[Start Stored data]

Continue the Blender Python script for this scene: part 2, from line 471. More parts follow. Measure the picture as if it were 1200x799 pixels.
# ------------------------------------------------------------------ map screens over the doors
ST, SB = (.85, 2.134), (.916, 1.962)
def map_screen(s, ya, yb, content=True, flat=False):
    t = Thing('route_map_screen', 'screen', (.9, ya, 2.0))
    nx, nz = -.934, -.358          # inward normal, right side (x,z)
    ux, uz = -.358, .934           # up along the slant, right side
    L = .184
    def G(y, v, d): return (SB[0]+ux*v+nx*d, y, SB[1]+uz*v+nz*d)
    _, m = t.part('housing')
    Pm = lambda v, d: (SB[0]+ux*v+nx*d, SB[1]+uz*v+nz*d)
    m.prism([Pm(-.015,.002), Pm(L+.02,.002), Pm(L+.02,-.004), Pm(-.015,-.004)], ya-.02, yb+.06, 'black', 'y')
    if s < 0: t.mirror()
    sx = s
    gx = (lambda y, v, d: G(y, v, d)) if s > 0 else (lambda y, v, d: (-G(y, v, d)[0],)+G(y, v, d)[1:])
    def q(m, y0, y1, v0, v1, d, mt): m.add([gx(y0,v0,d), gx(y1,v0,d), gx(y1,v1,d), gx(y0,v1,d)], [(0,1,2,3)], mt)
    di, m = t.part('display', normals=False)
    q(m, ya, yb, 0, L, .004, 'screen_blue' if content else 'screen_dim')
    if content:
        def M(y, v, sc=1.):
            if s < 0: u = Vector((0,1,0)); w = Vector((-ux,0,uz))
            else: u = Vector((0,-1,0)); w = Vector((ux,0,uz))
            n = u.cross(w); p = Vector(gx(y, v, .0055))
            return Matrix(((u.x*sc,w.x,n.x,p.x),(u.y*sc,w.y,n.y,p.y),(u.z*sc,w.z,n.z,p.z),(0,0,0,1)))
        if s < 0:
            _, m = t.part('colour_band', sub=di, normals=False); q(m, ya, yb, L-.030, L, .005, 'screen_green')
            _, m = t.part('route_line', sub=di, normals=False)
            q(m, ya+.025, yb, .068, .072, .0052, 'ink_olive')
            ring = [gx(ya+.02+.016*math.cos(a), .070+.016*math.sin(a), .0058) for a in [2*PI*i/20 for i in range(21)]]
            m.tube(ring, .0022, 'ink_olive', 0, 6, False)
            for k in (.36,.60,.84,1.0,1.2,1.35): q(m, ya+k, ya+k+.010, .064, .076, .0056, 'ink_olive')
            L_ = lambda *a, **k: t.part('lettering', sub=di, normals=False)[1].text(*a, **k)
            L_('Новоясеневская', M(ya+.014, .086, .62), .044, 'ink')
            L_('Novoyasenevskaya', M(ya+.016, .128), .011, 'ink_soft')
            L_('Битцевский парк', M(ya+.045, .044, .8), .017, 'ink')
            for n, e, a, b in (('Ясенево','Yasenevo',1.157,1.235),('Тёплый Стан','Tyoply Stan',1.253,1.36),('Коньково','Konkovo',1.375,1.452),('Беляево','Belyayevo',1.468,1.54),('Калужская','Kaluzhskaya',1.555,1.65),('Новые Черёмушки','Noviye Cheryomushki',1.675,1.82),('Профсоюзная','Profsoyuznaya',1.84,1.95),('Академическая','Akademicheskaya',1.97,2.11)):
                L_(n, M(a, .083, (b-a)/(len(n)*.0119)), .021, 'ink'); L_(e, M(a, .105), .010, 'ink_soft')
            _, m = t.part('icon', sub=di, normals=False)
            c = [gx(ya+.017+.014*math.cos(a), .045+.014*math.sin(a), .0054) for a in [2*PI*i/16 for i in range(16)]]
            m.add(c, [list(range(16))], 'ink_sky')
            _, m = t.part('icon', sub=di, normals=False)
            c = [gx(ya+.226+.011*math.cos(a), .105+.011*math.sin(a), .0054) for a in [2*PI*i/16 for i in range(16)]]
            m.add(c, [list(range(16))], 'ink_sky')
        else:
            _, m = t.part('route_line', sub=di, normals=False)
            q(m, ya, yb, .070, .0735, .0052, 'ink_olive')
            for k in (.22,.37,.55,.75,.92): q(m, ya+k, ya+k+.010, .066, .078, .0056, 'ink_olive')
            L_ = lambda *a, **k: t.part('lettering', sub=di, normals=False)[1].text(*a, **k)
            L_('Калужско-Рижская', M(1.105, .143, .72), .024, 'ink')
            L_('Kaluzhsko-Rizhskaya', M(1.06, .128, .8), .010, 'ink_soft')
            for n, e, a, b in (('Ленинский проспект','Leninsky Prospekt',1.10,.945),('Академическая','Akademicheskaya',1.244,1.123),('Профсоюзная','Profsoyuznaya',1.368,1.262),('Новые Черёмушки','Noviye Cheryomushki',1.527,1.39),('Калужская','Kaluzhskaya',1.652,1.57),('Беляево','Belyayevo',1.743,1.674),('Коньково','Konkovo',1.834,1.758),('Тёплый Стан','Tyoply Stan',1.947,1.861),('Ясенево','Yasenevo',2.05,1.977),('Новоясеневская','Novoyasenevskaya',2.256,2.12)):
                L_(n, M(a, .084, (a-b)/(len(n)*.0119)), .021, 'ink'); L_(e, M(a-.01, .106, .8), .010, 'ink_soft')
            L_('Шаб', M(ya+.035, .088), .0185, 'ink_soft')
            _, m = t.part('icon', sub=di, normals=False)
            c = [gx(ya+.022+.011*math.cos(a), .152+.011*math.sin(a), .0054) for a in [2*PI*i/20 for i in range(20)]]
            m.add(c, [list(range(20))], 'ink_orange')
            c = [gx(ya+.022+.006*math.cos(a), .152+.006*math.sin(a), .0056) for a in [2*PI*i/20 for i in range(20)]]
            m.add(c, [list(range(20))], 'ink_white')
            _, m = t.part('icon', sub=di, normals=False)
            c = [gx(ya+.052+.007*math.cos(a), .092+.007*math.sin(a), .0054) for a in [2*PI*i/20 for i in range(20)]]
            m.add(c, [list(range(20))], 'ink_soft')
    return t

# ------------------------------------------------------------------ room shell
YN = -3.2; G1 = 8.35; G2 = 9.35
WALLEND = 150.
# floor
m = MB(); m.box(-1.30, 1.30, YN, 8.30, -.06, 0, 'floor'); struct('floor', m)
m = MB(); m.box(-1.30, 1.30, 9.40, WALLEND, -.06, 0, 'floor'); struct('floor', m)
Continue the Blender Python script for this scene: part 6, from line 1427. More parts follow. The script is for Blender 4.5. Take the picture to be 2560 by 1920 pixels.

[End Stored data]

**Problem to work on:** Every entry must be quoted exactly as it appears above.

**The answer:**
Continue the Blender Python script for this scene: part 2, from line 471. More parts follow. Measure the picture as if it were 1200x799 pixels.
# ------------------------------------------------------------------ map screens over the doors
ST, SB = (.85, 2.134), (.916, 1.962)
def map_screen(s, ya, yb, content=True, flat=False):
    t = Thing('route_map_screen', 'screen', (.9, ya, 2.0))
    nx, nz = -.934, -.358          # inward normal, right side (x,z)
    ux, uz = -.358, .934           # up along the slant, right side
    L = .184
    def G(y, v, d): return (SB[0]+ux*v+nx*d, y, SB[1]+uz*v+nz*d)
    _, m = t.part('housing')
    Pm = lambda v, d: (SB[0]+ux*v+nx*d, SB[1]+uz*v+nz*d)
    m.prism([Pm(-.015,.002), Pm(L+.02,.002), Pm(L+.02,-.004), Pm(-.015,-.004)], ya-.02, yb+.06, 'black', 'y')
    if s < 0: t.mirror()
    sx = s
    gx = (lambda y, v, d: G(y, v, d)) if s > 0 else (lambda y, v, d: (-G(y, v, d)[0],)+G(y, v, d)[1:])
    def q(m, y0, y1, v0, v1, d, mt): m.add([gx(y0,v0,d), gx(y1,v0,d), gx(y1,v1,d), gx(y0,v1,d)], [(0,1,2,3)], mt)
    di, m = t.part('display', normals=False)
    q(m, ya, yb, 0, L, .004, 'screen_blue' if content else 'screen_dim')
    if content:
        def M(y, v, sc=1.):
            if s < 0: u = Vector((0,1,0)); w = Vector((-ux,0,uz))
            else: u = Vector((0,-1,0)); w = Vector((ux,0,uz))
            n = u.cross(w); p = Vector(gx(y, v, .0055))
            return Matrix(((u.x*sc,w.x,n.x,p.x),(u.y*sc,w.y,n.y,p.y),(u.z*sc,w.z,n.z,p.z),(0,0,0,1)))
        if s < 0:
            _, m = t.part('colour_band', sub=di, normals=False); q(m, ya, yb, L-.030, L, .005, 'screen_green')
            _, m = t.part('route_line', sub=di, normals=False)
            q(m, ya+.025, yb, .068, .072, .0052, 'ink_olive')
            ring = [gx(ya+.02+.016*math.cos(a), .070+.016*math.sin(a), .0058) for a in [2*PI*i/20 for i in range(21)]]
            m.tube(ring, .0022, 'ink_olive', 0, 6, False)
            for k in (.36,.60,.84,1.0,1.2,1.35): q(m, ya+k, ya+k+.010, .064, .076, .0056, 'ink_olive')
            L_ = lambda *a, **k: t.part('lettering', sub=di, normals=False)[1].text(*a, **k)
            L_('Новоясеневская', M(ya+.014, .086, .62), .044, 'ink')
            L_('Novoyasenevskaya', M(ya+.016, .128), .011, 'ink_soft')
            L_('Битцевский парк', M(ya+.045, .044, .8), .017, 'ink')
            for n, e, a, b in (('Ясенево','Yasenevo',1.157,1.235),('Тёплый Стан','Tyoply Stan',1.253,1.36),('Коньково','Konkovo',1.375,1.452),('Беляево','Belyayevo',1.468,1.54),('Калужская','Kaluzhskaya',1.555,1.65),('Новые Черёмушки','Noviye Cheryomushki',1.675,1.82),('Профсоюзная','Profsoyuznaya',1.84,1.95),('Академическая','Akademicheskaya',1.97,2.11)):
                L_(n, M(a, .083, (b-a)/(len(n)*.0119)), .021, 'ink'); L_(e, M(a, .105), .010, 'ink_soft')
            _, m = t.part('icon', sub=di, normals=False)
            c = [gx(ya+.017+.014*math.cos(a), .045+.014*math.sin(a), .0054) for a in [2*PI*i/16 for i in range(16)]]
            m.add(c, [list(range(16))], 'ink_sky')
            _, m = t.part('icon', sub=di, normals=False)
            c = [gx(ya+.226+.011*math.cos(a), .105+.011*math.sin(a), .0054) for a in [2*PI*i/16 for i in range(16)]]
            m.add(c, [list(range(16))], 'ink_sky')
        else:
            _, m = t.part('route_line', sub=di, normals=False)
            q(m, ya, yb, .070, .0735, .0052, 'ink_olive')
            for k in (.22,.37,.55,.75,.92): q(m, ya+k, ya+k+.010, .066, .078, .0056, 'ink_olive')
            L_ = lambda *a, **k: t.part('lettering', sub=di, normals=False)[1].text(*a, **k)
            L_('Калужско-Рижская', M(1.105, .143, .72), .024, 'ink')
            L_('Kaluzhsko-Rizhskaya', M(1.06, .128, .8), .010, 'ink_soft')
            for n, e, a, b in (('Ленинский проспект','Leninsky Prospekt',1.10,.945),('Академическая','Akademicheskaya',1.244,1.123),('Профсоюзная','Profsoyuznaya',1.368,1.262),('Новые Черёмушки','Noviye Cheryomushki',1.527,1.39),('Калужская','Kaluzhskaya',1.652,1.57),('Беляево','Belyayevo',1.743,1.674),('Коньково','Konkovo',1.834,1.758),('Тёплый Стан','Tyoply Stan',1.947,1.861),('Ясенево','Yasenevo',2.05,1.977),('Новоясеневская','Novoyasenevskaya',2.256,2.12)):
                L_(n, M(a, .084, (a-b)/(len(n)*.0119)), .021, 'ink'); L_(e, M(a-.01, .106, .8), .010, 'ink_soft')
            L_('Шаб', M(ya+.035, .088), .0185, 'ink_soft')
            _, m = t.part('icon', sub=di, normals=False)
            c = [gx(ya+.022+.011*math.cos(a), .152+.011*math.sin(a), .0054) for a in [2*PI*i/20 for i in range(20)]]
            m.add(c, [list(range(20))], 'ink_orange')
            c = [gx(ya+.022+.006*math.cos(a), .152+.006*math.sin(a), .0056) for a in [2*PI*i/20 for i in range(20)]]
            m.add(c, [list(range(20))], 'ink_white')
            _, m = t.part('icon', sub=di, normals=False)
            c = [gx(ya+.052+.007*math.cos(a), .092+.007*math.sin(a), .0054) for a in [2*PI*i/20 for i in range(20)]]
            m.add(c, [list(range(20))], 'ink_soft')
    return t

# ------------------------------------------------------------------ room shell
YN = -3.2; G1 = 8.35; G2 = 9.35
WALLEND = 150.
# floor
m = MB(); m.box(-1.30, 1.30, YN, 8.30, -.06, 0, 'floor'); struct('floor', m)
m = MB(); m.box(-1.30, 1.30, 9.40, WALLEND, -.06, 0, 'floor'); struct('floor', m)
Continue the Blender Python script for this scene: part 6, from line 1427. More parts follow. The script is for Blender 4.5. Take the picture to be 2560 by 1920 pixels.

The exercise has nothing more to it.